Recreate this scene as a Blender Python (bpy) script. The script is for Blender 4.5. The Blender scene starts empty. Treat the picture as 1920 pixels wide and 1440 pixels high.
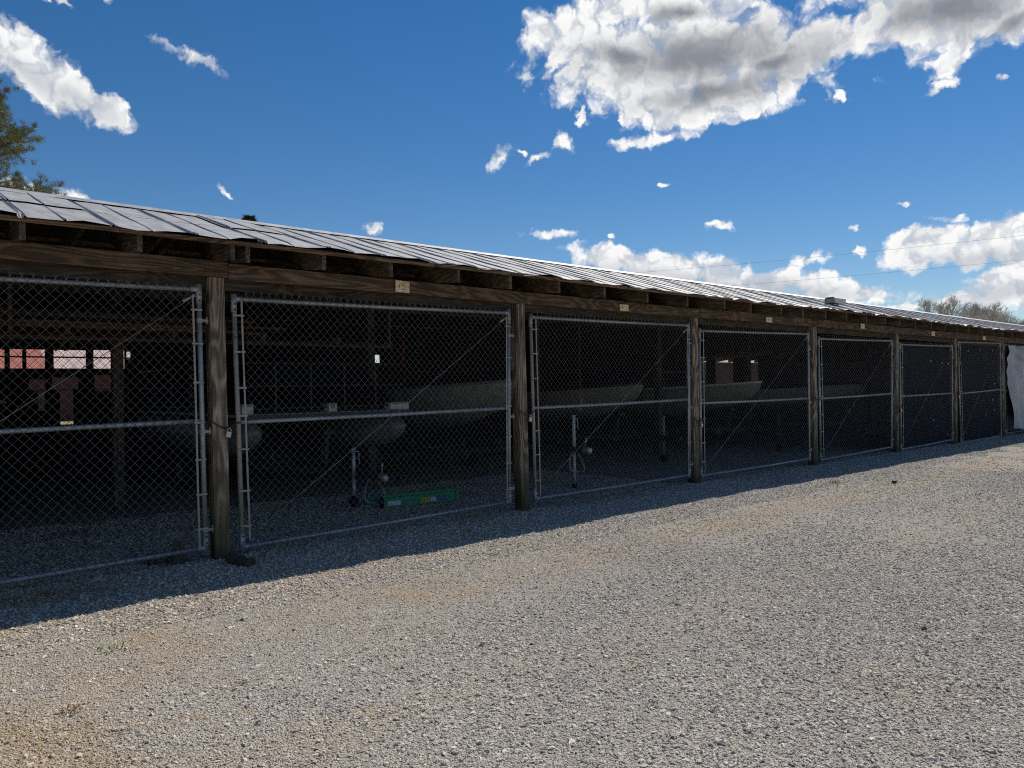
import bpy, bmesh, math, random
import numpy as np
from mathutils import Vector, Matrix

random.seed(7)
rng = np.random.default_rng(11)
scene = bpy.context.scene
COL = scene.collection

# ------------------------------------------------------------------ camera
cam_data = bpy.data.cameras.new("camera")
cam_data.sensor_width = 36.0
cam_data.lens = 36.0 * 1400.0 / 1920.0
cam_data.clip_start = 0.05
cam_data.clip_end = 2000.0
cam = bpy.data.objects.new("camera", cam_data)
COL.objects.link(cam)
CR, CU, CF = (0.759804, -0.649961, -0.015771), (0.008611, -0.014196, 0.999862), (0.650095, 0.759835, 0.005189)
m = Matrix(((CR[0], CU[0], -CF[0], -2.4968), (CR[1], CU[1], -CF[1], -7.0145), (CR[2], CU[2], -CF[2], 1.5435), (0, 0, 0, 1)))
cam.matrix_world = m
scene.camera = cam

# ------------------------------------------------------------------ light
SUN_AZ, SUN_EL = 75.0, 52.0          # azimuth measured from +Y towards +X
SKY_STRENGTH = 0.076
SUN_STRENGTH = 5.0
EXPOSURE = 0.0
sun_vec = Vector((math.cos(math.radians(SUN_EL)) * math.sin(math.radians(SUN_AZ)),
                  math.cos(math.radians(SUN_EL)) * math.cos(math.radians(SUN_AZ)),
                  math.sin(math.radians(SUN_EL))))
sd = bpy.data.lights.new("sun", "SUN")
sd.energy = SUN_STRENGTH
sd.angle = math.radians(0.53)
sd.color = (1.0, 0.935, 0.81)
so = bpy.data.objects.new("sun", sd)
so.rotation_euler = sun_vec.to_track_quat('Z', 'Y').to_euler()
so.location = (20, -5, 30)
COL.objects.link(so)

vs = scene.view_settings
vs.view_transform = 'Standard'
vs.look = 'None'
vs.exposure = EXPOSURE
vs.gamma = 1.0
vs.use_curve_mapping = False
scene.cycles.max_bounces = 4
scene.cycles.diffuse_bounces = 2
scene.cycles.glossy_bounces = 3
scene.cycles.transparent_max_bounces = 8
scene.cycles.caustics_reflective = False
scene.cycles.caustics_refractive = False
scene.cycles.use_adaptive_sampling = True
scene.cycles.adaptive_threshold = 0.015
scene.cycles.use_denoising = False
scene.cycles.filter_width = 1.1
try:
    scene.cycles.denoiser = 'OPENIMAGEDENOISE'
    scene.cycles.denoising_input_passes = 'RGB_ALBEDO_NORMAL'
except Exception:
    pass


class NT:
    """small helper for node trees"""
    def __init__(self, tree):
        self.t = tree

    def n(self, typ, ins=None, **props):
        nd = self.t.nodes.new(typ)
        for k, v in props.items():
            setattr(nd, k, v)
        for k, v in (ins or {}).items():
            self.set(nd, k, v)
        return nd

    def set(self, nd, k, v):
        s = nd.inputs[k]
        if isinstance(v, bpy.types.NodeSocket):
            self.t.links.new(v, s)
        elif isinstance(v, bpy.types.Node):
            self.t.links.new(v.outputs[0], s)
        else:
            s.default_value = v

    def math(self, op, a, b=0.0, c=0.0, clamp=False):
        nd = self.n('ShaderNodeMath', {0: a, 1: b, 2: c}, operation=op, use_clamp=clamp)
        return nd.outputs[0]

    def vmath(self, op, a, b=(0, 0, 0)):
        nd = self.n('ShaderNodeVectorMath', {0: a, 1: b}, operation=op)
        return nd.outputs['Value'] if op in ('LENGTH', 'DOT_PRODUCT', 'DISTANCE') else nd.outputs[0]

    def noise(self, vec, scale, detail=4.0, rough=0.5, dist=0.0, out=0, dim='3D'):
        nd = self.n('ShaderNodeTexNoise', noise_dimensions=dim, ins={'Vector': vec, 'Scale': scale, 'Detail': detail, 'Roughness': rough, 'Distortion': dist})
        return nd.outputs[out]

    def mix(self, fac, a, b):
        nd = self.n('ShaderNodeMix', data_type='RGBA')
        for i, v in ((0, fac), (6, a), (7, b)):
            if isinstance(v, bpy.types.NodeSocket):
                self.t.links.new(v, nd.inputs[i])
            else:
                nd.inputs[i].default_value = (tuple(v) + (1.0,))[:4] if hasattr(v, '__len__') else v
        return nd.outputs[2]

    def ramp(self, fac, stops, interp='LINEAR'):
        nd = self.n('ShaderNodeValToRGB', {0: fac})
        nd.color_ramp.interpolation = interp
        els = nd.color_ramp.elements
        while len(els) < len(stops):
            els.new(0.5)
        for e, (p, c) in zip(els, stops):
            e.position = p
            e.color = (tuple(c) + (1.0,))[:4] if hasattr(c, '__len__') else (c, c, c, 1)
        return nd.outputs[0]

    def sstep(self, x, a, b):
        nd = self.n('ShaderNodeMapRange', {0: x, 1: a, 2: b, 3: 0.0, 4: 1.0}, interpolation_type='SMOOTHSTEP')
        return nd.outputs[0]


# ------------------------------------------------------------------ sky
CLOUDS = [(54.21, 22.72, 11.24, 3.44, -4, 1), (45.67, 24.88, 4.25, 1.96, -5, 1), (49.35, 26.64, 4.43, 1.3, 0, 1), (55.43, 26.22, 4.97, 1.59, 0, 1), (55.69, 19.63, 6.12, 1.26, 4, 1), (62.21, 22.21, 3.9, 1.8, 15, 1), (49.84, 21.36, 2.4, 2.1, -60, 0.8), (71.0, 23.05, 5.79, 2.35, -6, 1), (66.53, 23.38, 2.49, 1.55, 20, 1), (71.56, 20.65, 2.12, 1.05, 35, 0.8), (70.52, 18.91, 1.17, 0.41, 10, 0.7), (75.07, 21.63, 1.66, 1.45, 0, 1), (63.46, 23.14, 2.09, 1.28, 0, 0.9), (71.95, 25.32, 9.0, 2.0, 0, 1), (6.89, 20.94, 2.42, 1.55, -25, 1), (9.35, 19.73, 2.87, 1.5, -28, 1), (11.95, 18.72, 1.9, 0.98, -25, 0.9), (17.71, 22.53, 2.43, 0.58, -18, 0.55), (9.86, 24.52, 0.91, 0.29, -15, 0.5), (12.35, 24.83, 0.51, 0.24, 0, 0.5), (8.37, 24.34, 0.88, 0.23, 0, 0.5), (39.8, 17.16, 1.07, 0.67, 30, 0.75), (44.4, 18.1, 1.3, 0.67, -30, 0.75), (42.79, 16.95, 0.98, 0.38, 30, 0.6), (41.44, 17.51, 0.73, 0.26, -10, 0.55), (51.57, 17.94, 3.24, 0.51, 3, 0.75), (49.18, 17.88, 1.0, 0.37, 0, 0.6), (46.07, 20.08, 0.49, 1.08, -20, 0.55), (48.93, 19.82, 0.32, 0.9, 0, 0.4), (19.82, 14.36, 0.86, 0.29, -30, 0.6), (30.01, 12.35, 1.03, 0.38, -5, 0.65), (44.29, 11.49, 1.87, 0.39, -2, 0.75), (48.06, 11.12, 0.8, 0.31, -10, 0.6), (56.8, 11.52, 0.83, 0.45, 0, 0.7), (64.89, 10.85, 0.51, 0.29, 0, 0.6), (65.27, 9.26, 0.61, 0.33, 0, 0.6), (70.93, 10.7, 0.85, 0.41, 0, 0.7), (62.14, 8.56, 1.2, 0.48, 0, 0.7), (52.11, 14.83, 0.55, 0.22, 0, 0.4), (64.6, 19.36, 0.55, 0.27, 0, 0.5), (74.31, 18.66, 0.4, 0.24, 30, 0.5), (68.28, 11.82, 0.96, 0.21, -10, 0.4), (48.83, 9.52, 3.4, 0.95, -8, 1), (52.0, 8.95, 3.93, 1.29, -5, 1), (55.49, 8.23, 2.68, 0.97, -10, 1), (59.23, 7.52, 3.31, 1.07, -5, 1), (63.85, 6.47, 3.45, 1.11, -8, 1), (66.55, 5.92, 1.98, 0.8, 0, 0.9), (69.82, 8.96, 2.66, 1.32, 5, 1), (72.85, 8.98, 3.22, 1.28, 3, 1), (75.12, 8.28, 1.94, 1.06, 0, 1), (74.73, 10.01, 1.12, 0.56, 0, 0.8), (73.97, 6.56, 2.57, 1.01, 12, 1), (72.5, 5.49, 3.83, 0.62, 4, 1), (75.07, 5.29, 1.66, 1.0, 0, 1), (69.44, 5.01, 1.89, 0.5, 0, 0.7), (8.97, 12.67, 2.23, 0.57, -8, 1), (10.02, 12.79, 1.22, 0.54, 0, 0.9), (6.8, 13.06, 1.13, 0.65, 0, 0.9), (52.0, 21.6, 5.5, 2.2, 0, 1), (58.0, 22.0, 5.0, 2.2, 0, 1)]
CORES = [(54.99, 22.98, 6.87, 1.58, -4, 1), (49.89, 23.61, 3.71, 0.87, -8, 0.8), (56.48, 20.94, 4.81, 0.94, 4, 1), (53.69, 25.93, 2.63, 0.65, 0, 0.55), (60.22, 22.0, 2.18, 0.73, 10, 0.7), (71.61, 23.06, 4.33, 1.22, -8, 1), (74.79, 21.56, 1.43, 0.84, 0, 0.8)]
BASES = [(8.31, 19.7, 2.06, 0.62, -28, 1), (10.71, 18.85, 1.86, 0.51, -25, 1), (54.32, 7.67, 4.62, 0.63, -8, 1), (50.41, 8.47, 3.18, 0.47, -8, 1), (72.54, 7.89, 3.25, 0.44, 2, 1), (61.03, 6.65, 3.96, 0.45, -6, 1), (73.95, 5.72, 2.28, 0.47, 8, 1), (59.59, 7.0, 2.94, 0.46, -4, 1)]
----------
Repeat the listing above from its first line through the line that contains "scene.camera = cam", both included, and nothing more. Drop the pictures.

Recreate this scene as a Blender Python (bpy) script. The script is for Blender 4.5. The Blender scene starts empty. Treat the picture as 1920 pixels wide and 1440 pixels high.
import bpy, bmesh, math, random
import numpy as np
from mathutils import Vector, Matrix

random.seed(7)
rng = np.random.default_rng(11)
scene = bpy.context.scene
COL = scene.collection

# ------------------------------------------------------------------ camera
cam_data = bpy.data.cameras.new("camera")
cam_data.sensor_width = 36.0
cam_data.lens = 36.0 * 1400.0 / 1920.0
cam_data.clip_start = 0.05
cam_data.clip_end = 2000.0
cam = bpy.data.objects.new("camera", cam_data)
COL.objects.link(cam)
CR, CU, CF = (0.759804, -0.649961, -0.015771), (0.008611, -0.014196, 0.999862), (0.650095, 0.759835, 0.005189)
m = Matrix(((CR[0], CU[0], -CF[0], -2.4968), (CR[1], CU[1], -CF[1], -7.0145), (CR[2], CU[2], -CF[2], 1.5435), (0, 0, 0, 1)))
cam.matrix_world = m
scene.camera = cam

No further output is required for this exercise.